Следующая строка, «Und dennoch: ein aufrechtes Schweigen, ein Stein» («И все же: стоящее молчание, камень»). Прямостоящее молчание. Стоящее вопреки всем попыткам его сломить. Как символ отказа прогнуться, склониться, подчиниться. Тишина: не пустота или исчезновение, а сопротивление. Не капитуляция перед миром, не страх говорить. Напротив, это самая громкая из возможных фраз, речевая аномалия в текстуре реальности. Камень – не объект, но принцип, выражающий экзистенциальное сопротивление, отказ соответствовать и поддаваться гравитации власти. Камень анжамбеманом падает – воспаряет – катится – ступает, в финальную строку: «der die Teufelsstiege umgeht» («что обходит дьявольскую лестницу»).

Камень, что обходит, минует «дьявольскую лестницу», символизирует способность избежать гибели или морального падения. Если сделать недопустимое и абстрагироваться от очевидного пласта религиозной образности, то лестница – это архитектура власти, тщательно продуманная структура, где каждый шаг, каждый поворот, каждый уровень – это новая форма контроля. Значит, можно не идти? Можно просто не делать этого? Субъект, как известно, верен истине.
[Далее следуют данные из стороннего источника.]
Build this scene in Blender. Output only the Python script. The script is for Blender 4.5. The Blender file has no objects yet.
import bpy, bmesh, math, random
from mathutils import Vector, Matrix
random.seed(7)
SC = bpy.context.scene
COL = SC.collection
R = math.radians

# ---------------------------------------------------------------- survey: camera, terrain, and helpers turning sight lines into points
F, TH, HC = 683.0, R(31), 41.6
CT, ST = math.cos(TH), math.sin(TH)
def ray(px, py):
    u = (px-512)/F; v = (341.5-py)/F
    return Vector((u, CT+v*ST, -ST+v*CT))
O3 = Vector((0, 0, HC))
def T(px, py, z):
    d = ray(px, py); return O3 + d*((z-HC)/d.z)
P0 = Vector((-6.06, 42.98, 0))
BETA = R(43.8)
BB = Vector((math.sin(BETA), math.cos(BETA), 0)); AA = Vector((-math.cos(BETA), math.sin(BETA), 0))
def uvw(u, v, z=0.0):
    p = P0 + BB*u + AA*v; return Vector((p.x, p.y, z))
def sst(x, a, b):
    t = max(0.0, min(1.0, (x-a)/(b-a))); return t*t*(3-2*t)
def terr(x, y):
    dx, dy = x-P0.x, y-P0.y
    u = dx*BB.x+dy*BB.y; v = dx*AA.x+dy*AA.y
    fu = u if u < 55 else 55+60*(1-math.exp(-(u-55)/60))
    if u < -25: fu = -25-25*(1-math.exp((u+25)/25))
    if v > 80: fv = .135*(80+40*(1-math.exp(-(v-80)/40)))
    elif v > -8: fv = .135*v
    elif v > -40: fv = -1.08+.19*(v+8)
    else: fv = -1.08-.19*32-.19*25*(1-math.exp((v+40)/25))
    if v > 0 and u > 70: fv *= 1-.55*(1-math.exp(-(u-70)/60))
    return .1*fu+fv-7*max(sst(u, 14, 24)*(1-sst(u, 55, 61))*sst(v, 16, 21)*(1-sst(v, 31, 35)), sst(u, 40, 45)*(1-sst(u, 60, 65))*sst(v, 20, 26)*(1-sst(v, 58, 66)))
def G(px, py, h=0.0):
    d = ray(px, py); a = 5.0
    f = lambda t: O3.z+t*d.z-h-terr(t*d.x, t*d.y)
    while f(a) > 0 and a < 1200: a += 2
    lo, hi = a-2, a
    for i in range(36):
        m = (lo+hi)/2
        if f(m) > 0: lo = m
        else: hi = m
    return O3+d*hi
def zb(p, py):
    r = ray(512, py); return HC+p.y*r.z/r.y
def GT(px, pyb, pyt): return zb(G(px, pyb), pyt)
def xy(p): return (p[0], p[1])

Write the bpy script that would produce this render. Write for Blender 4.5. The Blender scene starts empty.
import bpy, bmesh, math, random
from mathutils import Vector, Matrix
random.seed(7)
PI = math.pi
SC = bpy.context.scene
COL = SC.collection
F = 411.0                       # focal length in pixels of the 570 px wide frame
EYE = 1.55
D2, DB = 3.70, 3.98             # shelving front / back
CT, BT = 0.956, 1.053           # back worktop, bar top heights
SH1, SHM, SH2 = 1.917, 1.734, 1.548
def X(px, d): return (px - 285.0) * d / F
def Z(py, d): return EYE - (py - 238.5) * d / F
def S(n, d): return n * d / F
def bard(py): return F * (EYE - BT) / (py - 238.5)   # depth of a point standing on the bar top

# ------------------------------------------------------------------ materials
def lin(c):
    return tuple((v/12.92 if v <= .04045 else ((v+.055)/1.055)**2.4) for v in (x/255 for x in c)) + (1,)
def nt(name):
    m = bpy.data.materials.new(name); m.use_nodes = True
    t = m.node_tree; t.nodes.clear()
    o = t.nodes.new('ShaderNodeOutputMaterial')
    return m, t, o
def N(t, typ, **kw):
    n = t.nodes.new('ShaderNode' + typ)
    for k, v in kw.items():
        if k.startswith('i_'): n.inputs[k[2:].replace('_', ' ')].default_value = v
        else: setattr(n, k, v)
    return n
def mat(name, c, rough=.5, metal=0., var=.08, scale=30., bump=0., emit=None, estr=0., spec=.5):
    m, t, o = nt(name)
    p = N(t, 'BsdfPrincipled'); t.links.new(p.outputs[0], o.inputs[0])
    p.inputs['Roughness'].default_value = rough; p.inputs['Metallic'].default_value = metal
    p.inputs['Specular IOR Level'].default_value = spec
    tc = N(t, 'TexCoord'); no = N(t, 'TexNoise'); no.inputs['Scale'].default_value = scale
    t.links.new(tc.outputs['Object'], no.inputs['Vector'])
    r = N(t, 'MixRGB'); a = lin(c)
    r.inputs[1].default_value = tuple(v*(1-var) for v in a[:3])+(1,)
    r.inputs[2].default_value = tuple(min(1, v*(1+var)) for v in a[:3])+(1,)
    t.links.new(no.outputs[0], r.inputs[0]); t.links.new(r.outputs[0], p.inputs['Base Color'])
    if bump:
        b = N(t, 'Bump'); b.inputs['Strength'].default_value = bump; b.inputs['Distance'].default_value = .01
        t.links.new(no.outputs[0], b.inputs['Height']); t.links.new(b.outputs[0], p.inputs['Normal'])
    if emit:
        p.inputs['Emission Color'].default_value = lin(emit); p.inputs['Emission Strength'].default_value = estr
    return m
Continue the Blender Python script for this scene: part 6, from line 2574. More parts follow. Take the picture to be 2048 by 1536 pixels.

Он не принимает ложную неизбежность, он отказывается следовать маршруту, который прочертили за него. Он ищет нечто за пределами. Не ступает на лестницу. Не принимает её существование как данность. Не соглашается с логикой падения или мнимого восхождения.

Так что остаётся, когда слово, некогда бессмертное, падает в пропасть, зияющую где-то за лбом? Остаются слюна и мусор, слепок реальности, сведённой к биологическим выделениям и промышленным отходам. Механизмы власти и подчинения, приравнявшись к машине истории, перемалывает смысл, выплёвывает его фрагменты в непроглядность (пост)модернистских пустошей. Там, в пространстве дома ночи, в языке-тюрьме, где рифмы обречены быть заключёнными, дыхание захлёбывается в нечистотах. Там глаз, превращённый в раба, служит не восприятию истины, но подневольно воспроизводит образы, которые уже были вложены в него.

И всё же: ein aufrechtes Schweigen.

Всё это – не пассивное молчание, не капитуляция, но сопротивление. Это – отказ от механики власти, от лестницы, возведённой на костях миллионов. Вот где возникает точка разрыва с системой, которая требует или подчинения, или гибели. Но всегда есть возможность не попадать в систему координат «дьявольской лестницы», где движение вверх неотделимо от падения.

Современность с её безумными политическими режимами, милитаризированными границами, корпоративными симулякрами демократии требует, чтобы ты взял на себя роль Bilderknecht: слепо впитывал информационный мусор, потреблял нарративы власти и признавал практики (в т. ч. государственного) насилия нужными и необходимыми.

И сегодня, когда слово опять падает в бездну, когда мир сползает в авторитарное безумие, когда человечество балансирует на грани ещё одной войны, в которой не будет победителей: aufrechtes Schweigen становится тем единственным, что ещё имеет смысл. Потому что это молчание – не пустота. Это камень сопротивления, стоящий среди мусора эпохи, неподдающийся гравитации власти.